Pour lui, la discussion publique est devenue «vitale», pour bâtir un nouveau consensus entre les différentes communautés de la société néerlandaise. Aussi Paul Scheffer multiplie-t-il les face-à-face. La veille de sa rencontre avec Jihad et Esmee, il tenait tête au leader musulman extrémiste d'Anvers, Abou Jahjah, devant un parterre de Marocains d'Amsterdam. Ce dernier tente aujourd'hui d'agiter l'opinion musulmane aux Pays-Bas, dans le but de créer un parti musulman. «Nous devons refuser de nous laisser impressionner, poser les questions qui dérangent, afin de rallier les couches moyennes musulmanes comme Esmee et Jihad à notre combat pour la démocratie, c'est l'enjeu majeur !» dit Paul Scheffer.

Pendant longtemps, le dialogue que prône le sociologue n'apparaissait pas nécessaire.
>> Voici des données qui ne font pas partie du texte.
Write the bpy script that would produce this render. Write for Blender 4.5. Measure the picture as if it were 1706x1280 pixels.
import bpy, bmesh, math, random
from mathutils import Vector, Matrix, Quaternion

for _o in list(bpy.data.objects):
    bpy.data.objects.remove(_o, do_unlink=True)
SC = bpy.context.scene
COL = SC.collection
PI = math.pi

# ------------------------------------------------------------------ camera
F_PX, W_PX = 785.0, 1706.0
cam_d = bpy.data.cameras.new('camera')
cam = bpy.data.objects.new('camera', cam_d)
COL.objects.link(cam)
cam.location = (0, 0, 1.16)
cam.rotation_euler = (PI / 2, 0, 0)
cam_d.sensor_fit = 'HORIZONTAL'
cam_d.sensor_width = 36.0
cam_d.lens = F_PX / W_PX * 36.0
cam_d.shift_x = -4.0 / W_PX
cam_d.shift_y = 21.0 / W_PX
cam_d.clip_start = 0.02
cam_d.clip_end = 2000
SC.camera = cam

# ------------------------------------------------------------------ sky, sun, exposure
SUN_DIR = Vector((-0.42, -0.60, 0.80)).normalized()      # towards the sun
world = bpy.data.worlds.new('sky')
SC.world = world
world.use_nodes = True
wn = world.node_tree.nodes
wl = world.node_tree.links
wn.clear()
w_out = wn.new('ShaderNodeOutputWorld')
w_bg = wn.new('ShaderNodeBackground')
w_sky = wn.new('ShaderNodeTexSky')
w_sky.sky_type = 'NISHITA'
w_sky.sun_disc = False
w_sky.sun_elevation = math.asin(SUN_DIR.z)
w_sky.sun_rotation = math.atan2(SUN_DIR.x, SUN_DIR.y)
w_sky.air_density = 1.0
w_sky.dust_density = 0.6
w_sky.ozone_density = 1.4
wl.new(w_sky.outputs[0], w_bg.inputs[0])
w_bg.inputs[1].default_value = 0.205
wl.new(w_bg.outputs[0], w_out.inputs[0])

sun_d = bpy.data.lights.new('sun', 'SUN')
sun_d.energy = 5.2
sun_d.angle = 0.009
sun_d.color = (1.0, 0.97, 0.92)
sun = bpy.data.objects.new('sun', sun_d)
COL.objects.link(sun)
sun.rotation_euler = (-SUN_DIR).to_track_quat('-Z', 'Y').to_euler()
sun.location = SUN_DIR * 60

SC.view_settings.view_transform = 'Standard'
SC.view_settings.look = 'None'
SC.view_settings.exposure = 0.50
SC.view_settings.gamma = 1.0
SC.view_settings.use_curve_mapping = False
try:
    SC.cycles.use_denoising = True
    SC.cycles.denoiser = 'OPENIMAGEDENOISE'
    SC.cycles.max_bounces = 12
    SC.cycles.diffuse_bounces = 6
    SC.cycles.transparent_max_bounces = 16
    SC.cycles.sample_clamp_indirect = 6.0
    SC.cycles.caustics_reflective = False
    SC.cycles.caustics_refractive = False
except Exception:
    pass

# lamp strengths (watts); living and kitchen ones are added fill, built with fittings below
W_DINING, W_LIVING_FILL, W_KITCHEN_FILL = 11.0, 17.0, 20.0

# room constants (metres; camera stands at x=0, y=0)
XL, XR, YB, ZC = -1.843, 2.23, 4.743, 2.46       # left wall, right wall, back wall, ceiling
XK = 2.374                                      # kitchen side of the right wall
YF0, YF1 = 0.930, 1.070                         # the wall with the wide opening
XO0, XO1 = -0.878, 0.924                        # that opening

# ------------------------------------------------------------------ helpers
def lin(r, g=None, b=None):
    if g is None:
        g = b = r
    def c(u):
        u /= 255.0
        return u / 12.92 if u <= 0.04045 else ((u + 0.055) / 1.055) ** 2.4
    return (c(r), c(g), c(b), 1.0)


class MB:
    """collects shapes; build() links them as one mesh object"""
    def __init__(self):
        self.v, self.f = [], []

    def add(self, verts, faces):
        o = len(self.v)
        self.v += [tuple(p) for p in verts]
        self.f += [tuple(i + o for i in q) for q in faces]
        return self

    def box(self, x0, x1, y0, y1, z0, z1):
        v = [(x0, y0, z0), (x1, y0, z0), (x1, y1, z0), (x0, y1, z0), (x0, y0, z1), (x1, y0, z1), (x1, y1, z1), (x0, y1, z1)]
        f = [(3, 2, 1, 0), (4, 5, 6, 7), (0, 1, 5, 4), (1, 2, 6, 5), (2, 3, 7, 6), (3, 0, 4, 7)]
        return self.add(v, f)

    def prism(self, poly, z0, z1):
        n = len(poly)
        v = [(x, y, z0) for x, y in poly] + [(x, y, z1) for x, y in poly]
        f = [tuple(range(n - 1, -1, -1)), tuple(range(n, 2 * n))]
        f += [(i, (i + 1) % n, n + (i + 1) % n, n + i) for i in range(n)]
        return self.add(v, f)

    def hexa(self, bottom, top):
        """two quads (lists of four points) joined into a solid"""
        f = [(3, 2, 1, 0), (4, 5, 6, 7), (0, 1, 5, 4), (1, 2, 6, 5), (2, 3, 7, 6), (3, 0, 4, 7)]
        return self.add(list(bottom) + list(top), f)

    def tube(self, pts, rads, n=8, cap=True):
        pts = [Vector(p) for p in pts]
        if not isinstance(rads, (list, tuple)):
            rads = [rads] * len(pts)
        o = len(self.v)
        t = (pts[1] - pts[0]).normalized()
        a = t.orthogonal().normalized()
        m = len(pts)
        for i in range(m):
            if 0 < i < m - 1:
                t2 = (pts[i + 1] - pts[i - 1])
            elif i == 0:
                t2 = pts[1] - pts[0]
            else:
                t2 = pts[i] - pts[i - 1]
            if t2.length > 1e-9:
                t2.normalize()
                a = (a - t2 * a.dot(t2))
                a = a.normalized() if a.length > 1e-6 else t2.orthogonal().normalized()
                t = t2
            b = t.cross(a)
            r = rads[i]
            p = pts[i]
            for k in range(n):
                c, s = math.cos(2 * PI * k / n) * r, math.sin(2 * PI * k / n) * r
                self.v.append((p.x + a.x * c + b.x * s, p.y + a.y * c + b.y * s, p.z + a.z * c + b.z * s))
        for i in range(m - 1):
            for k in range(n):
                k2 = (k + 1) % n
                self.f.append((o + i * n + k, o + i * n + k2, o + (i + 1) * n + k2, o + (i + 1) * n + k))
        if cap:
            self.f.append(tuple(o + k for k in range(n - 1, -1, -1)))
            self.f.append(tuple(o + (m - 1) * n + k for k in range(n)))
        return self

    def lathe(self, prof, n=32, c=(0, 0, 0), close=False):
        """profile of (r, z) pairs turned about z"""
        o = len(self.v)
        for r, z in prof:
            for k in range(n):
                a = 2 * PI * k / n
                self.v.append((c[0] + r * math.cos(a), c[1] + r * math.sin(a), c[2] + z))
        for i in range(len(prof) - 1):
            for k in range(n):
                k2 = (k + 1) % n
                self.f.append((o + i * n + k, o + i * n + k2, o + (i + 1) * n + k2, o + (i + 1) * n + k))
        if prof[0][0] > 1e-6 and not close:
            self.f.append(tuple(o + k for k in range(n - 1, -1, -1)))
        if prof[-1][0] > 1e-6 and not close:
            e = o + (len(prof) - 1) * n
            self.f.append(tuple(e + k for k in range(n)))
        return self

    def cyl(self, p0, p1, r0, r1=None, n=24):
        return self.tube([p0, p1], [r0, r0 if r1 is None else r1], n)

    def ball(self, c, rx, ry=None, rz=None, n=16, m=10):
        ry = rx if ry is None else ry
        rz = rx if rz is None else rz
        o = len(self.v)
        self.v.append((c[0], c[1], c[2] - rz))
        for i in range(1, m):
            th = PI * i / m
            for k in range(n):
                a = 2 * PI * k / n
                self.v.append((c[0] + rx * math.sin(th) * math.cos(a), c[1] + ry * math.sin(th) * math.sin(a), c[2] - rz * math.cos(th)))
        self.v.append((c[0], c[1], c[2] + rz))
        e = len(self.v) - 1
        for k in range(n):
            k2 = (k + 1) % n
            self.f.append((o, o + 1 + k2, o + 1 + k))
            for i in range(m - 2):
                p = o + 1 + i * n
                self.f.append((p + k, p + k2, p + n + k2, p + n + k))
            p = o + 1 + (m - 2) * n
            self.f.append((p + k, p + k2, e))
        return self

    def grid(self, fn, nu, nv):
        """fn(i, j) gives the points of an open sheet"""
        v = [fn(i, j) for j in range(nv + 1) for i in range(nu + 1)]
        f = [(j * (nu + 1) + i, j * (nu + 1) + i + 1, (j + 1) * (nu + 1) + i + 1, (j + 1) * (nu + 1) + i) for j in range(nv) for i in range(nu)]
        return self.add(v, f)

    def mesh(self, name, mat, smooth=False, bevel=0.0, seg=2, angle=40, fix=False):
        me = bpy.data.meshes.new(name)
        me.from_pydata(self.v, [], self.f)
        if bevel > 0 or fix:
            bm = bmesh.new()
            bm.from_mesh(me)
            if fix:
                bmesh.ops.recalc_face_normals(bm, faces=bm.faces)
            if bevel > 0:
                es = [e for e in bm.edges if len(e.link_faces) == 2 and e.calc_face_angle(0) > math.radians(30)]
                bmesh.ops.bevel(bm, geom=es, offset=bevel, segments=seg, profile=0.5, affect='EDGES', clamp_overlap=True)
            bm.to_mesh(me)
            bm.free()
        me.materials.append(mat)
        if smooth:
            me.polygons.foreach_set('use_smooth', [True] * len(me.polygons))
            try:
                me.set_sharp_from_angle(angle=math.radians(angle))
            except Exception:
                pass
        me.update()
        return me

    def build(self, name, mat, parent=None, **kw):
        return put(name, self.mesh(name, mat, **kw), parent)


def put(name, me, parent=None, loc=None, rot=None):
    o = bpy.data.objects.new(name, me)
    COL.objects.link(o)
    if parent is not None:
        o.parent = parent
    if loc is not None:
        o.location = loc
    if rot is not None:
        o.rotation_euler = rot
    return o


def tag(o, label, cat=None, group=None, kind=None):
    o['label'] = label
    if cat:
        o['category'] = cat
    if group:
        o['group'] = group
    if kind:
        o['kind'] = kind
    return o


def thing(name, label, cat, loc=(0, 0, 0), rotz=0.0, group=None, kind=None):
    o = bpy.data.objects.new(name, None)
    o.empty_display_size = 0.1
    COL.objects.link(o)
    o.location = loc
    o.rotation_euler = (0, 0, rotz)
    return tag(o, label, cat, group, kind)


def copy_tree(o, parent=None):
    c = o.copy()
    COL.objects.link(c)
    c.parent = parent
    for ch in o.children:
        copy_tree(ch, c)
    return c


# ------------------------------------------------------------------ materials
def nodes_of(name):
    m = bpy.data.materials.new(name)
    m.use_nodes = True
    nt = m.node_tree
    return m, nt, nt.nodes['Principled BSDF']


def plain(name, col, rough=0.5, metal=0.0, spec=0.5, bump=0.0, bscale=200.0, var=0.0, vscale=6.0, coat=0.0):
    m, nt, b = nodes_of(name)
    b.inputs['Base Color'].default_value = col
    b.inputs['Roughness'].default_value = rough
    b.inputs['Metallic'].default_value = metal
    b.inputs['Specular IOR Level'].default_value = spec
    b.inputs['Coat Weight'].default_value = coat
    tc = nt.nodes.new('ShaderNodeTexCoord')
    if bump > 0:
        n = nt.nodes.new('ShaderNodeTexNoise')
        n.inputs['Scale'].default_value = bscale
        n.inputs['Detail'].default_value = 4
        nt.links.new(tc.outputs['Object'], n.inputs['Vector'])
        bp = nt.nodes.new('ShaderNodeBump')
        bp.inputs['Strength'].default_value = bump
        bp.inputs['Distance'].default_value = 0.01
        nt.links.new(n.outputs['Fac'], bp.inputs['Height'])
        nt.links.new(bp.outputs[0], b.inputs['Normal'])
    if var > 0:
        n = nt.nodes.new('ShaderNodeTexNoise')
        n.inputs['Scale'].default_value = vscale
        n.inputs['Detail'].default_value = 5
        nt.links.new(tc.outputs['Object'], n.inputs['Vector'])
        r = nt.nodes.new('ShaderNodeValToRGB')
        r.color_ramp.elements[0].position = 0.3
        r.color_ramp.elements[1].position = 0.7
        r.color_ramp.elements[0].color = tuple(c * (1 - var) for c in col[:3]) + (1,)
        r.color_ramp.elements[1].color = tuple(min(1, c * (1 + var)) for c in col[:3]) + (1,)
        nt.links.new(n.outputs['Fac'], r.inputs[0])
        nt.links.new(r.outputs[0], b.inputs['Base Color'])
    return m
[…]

Il était même tabou. Confiants en leur modèle des piliers communautaires, qui avait permis au cours des siècles la pacification des conflits entre protestants et catholiques, les Pays-Bas se percevaient comme un havre de tolérance. Chaque pilier, catholique, protestant, gay ou musulman, vivait en vase clos. «Nous n'avions en commun que nos différences», regrette Scheffer.

Redéfinir des règles du jeu communes

Le 11 septembre 2001 fait éclater ce fragile équilibre. Brusquement, les Néerlandais découvrent avec stupéfaction l'existence de l'islam politique radical, jusque dans leurs quartiers, où certains immigrés fêtent la chute des tours jumelles de New York. Ils réalisent que certains imams se permettent de condamner les moeurs néerlandaises, voire de traiter les «homosexuels de porcs». Ils apprennent que les immigrés vont chercher femme ou mari dans le pays d'origine, signe de l'échec de l'intégration. Leur inquiétude croissante va s'exprimer par la voix du politique populiste Pim Fortuyn, qui connaît une ascension spectaculaire, avant de se faire assassiner. Le réveil est brutal pour le pays de la tolérance.

Dans le sillage de cette prise de conscience, des intellectuels et des politiques, regroupés pour l'essentiel autour du parti libéral VVD et de la députée d'origine somalienne Ayan Hirsi Ali, appellent à sortir du modèle communautaire pour redéfinir des règles du jeu communes. L'assassinat de Theo Van Gogh porte le débat sur l'islam à son apogée, suscitant une crispation identitaire au sein des différentes communautés, et rendant plus urgent encore le besoin de dialogue. Depuis un an, «celui-ci a beaucoup progressé, nombre d'intellectuels musulmans éprouvant le besoin de se dissocier des extrémistes», explique l'intellectuel iranien Ashin Ellian.

Pourtant, le succès de Scheffer et de ses proches est loin d'être garanti. Car malgré ces ponts lancés entre communautés, les frustrations restent immenses, la radicalisation évidente. De plus, dans les rangs du parti chrétien-démocrate au pouvoir, on reste très attaché au modèle communautaire. Et l'échec du modèle républicain français que les libéraux voulaient utiliser, donne aujourd'hui des arguments aux partisans du statu quo.